» **Given problem**
Keep only the lines from the top of the listing through the one with "20), 'cream', FL)", and reproduce them unaltered.
::::
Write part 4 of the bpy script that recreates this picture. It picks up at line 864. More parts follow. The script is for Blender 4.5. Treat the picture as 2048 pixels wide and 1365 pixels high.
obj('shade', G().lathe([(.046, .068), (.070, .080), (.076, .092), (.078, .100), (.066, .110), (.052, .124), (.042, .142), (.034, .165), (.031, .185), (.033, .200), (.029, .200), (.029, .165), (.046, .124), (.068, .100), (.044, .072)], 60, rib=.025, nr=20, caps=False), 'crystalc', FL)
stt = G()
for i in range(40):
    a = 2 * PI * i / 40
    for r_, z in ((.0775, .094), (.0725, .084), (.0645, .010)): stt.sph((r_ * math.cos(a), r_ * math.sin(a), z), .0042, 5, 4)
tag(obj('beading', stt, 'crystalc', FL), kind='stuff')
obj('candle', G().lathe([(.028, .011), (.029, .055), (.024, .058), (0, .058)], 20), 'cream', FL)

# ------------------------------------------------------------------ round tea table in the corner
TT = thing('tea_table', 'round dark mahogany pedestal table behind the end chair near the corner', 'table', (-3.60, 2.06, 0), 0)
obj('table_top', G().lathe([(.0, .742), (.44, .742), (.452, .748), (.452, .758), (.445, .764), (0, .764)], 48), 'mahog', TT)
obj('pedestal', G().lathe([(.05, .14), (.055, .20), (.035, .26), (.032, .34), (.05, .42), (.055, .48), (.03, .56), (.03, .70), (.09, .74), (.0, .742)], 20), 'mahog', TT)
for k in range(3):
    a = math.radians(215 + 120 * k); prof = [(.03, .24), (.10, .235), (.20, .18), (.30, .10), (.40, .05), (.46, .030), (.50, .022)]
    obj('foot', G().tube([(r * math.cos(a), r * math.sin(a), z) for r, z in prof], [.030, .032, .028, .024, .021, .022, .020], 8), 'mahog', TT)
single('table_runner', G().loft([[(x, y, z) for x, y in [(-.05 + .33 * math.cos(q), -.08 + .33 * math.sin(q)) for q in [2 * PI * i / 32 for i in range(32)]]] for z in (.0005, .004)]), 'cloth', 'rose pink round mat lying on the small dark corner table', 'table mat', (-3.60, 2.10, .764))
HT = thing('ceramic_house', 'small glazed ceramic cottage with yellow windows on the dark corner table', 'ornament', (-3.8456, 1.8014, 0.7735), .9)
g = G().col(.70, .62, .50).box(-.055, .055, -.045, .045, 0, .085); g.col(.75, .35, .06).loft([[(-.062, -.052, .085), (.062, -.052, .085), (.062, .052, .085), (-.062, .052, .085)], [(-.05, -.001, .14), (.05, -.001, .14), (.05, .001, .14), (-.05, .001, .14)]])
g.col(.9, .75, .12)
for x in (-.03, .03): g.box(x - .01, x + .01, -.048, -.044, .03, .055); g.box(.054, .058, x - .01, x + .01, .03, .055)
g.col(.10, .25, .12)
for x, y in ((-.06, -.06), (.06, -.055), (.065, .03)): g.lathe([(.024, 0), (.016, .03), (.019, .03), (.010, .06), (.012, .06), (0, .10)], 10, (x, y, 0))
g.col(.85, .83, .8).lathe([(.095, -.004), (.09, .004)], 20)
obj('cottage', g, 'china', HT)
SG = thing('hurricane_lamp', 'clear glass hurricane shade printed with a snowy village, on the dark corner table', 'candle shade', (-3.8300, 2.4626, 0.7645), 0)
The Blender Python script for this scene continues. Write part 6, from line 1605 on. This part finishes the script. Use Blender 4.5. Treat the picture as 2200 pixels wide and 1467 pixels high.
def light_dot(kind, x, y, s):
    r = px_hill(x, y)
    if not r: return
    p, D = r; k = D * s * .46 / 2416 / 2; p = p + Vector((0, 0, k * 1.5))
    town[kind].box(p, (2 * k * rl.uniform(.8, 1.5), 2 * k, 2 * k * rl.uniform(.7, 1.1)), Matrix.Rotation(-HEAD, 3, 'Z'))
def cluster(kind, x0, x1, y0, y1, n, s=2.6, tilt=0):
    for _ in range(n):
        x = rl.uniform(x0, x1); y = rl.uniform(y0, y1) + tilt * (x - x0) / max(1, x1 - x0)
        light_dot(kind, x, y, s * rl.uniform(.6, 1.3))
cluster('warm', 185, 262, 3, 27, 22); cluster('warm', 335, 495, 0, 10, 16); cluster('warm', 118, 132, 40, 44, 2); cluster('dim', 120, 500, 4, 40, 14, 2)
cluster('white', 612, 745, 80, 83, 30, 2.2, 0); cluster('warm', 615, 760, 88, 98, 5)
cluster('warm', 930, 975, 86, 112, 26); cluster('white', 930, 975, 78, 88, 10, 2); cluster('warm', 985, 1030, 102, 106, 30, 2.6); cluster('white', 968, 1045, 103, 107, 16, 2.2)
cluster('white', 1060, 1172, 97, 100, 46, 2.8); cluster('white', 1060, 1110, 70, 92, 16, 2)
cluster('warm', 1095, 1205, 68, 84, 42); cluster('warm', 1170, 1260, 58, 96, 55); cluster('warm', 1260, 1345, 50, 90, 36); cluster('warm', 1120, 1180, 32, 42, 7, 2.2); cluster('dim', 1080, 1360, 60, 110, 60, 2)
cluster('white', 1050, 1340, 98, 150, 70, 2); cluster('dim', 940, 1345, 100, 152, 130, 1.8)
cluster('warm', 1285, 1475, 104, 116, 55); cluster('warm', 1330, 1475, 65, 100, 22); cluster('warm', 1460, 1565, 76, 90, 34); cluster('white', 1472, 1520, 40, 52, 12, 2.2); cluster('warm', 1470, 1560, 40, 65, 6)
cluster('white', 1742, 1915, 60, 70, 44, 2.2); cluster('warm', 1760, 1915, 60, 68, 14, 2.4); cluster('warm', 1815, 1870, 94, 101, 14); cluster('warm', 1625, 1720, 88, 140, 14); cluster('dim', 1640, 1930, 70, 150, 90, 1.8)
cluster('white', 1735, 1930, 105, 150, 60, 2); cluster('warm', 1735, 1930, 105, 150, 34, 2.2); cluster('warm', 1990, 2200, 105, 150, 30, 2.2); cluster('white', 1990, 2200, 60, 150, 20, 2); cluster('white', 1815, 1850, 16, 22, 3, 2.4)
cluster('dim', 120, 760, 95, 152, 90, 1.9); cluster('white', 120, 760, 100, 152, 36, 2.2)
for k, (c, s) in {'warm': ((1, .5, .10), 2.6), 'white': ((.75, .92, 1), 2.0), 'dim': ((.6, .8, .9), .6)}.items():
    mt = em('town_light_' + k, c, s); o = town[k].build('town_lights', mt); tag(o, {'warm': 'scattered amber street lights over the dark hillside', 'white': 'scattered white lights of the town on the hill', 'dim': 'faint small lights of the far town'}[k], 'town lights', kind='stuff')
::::
» **Correct response**
Write part 4 of the bpy script that recreates this picture. It picks up at line 864. More parts follow. The script is for Blender 4.5. Treat the picture as 2048 pixels wide and 1365 pixels high.
obj('shade', G().lathe([(.046, .068), (.070, .080), (.076, .092), (.078, .100), (.066, .110), (.052, .124), (.042, .142), (.034, .165), (.031, .185), (.033, .200), (.029, .200), (.029, .165), (.046, .124), (.068, .100), (.044, .072)], 60, rib=.025, nr=20, caps=False), 'crystalc', FL)
stt = G()
for i in range(40):
    a = 2 * PI * i / 40
    for r_, z in ((.0775, .094), (.0725, .084), (.0645, .010)): stt.sph((r_ * math.cos(a), r_ * math.sin(a), z), .0042, 5, 4)
tag(obj('beading', stt, 'crystalc', FL), kind='stuff')
obj('candle', G().lathe([(.028, .011), (.029, .055), (.024, .058), (0, .058)], 20), 'cream', FL)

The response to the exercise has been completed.